> _TASK_: Gather each line of the records where "Blender" appears.

Start

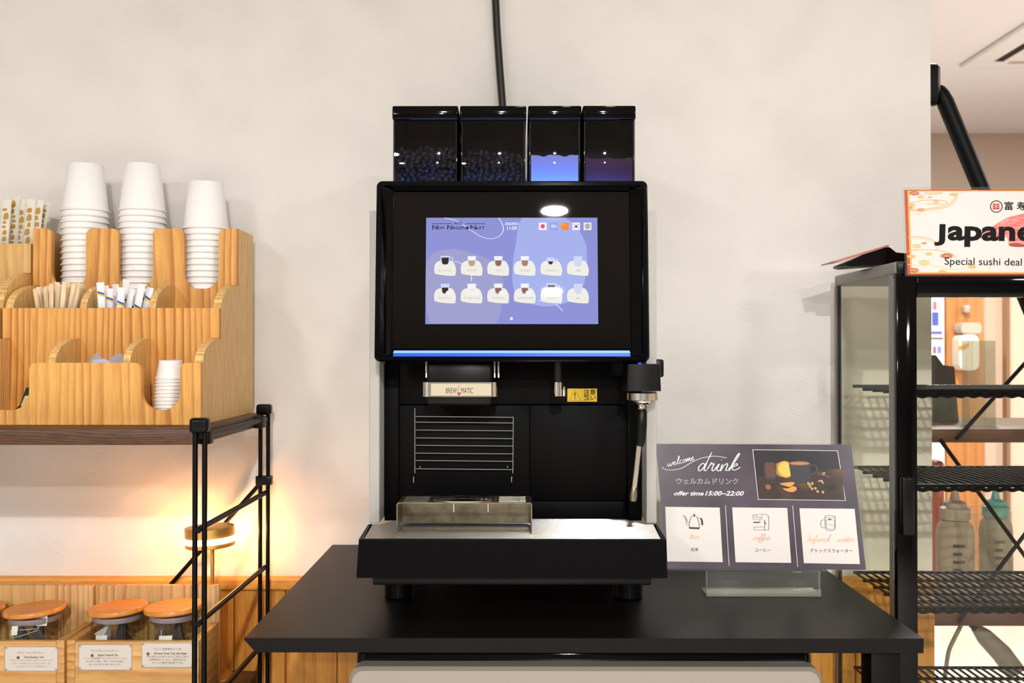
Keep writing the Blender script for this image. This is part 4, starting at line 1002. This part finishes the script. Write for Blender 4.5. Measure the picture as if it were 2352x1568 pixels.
tea_txt = [('アサイールイボスティー', '"Acai Rooibos Tea"', ['アサイーのパウダーをブレンドして','アサイーボウルをイメージしたハーブティーを','ノンカフェインブレンドで作りました。']),
           ('りんごキャラメルティー', 'Apple Caramel Tea', ['フランスの伝統菓子"タルトタタン"をイメージした','ほんのりと優しい香りと甘みの紅茶に','程よい渋みと香りが心地よい飲みくちです。']),
           ('りんご加賀棒ほうじ茶', '(Roasted Green Tea) with Apple', ['茶の旬味ある上品な味わいとほどよい香ばしい香りの','加賀棒茶をベースに、林檎を加えた','ホッと和む品茶です。'])]
lbp = mat('label_paper', (222,212,200), .5); brn = mat('label_brown', (128,76,66), .5); drk = mat('label_ink', (70,56,52), .5)
for (x0, x1, ya, yb), (h1, h2, rows), lb in (((11,135,1483,1541), tea_txt[0], 'printed tea label reading Acai Rooibos Tea, lower left'), ((181,305,1478,1538), tea_txt[1], 'printed tea label reading Apple Caramel Tea'), ((326,447,1474,1532), tea_txt[2], 'printed tea label reading Roasted Green Tea with Apple')):
    dd = BF-.0006; ar = Art(lambda u, v, h: (S(u, dd), dd-h, T(v, dd)), .00008)
    W0 = (x1-x0)
    a2 = Art(lambda u, v, h: (S(u, dd), dd-h, T(yb-v, dd)), .00008); Hh = yb-ya
    a2.mb.box(S(x0, dd), S(x1, dd), dd, dd+.0005, T(yb, dd), T(ya, dd)); a2.mats = [lbp]; 
    a2.rect(x0, 0, x1, Hh, lbp, 1); a2.ring(x0+.6, .6, x1-.6, Hh-.6, 1.0, brn, 2)
    for cx_, cy_ in ((x0+4, 4), (x1-4, 4), (x0+4, Hh-4), (x1-4, Hh-4)):
        a2.stroke([(cx_-3, cy_-3), (cx_+3, cy_+3)], .9, brn, 2, sm=False); a2.stroke([(cx_-3, cy_+3), (cx_+3, cy_-3)], .9, brn, 2, sm=False)
    mx_ = (x0+x1)/2
    a2.text(h1, mx_, Hh-17, width=W0*.52, size=5.6, material=drk, layer=2)
    a2.text(h2, mx_+6, Hh-27, width=W0*(.62 if len(h2) > 20 else .38), size=7, material=drk, layer=2, bold=.02)
    a2.ell(mx_-(45 if len(h2) > 20 else 30), Hh-26, 3.6, 3.6, brn, 3, 14)
    for k, rw in enumerate(rows): a2.text(rw, mx_, Hh-34-7*k, width=W0*(.8-.1*k), size=4.8, material=drk, layer=2)
    tag(a2.build('tea_label'), lb, 'label', 'tea labels on the cedar boxes')
lid_m = wood('bamboo_lid', (232,158,72), (208,128,50), 'Y', 'X', 14, dist=1, rough=.3)
JY = 1.556
band_m = clear('silicone_seal', (230,226,232), .08, opac=.8, ocol=(170,156,164))
bag_mats = [mat('tea_mesh_dark', (60,52,50), .7), mat('tea_mesh_pale', (206,204,204), .6), mat('tea_mesh_brown', (92,68,46), .7)]
jar_spec = [(-32, 1394, 'cut off at the left edge'), (80, 1394, 'behind the Acai Rooibos label'), (272, 1391, 'behind the Apple Caramel label'), (401, 1389, 'behind the Roasted Green Tea label')]
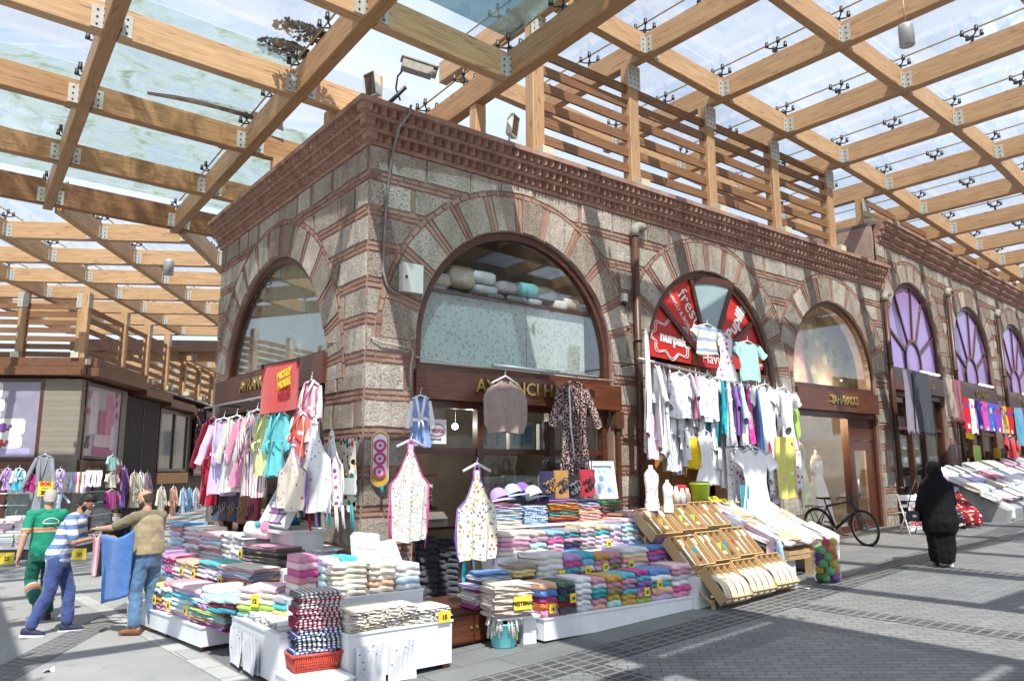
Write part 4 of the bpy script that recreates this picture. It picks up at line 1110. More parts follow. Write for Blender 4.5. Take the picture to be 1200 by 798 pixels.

End

> _FULL OUTPUT_:
Keep writing the Blender script for this image. This is part 4, starting at line 1002. This part finishes the script. Write for Blender 4.5. Measure the picture as if it were 2352x1568 pixels.
Write part 4 of the bpy script that recreates this picture. It picks up at line 1110. More parts follow. Write for Blender 4.5. Take the picture to be 1200 by 798 pixels.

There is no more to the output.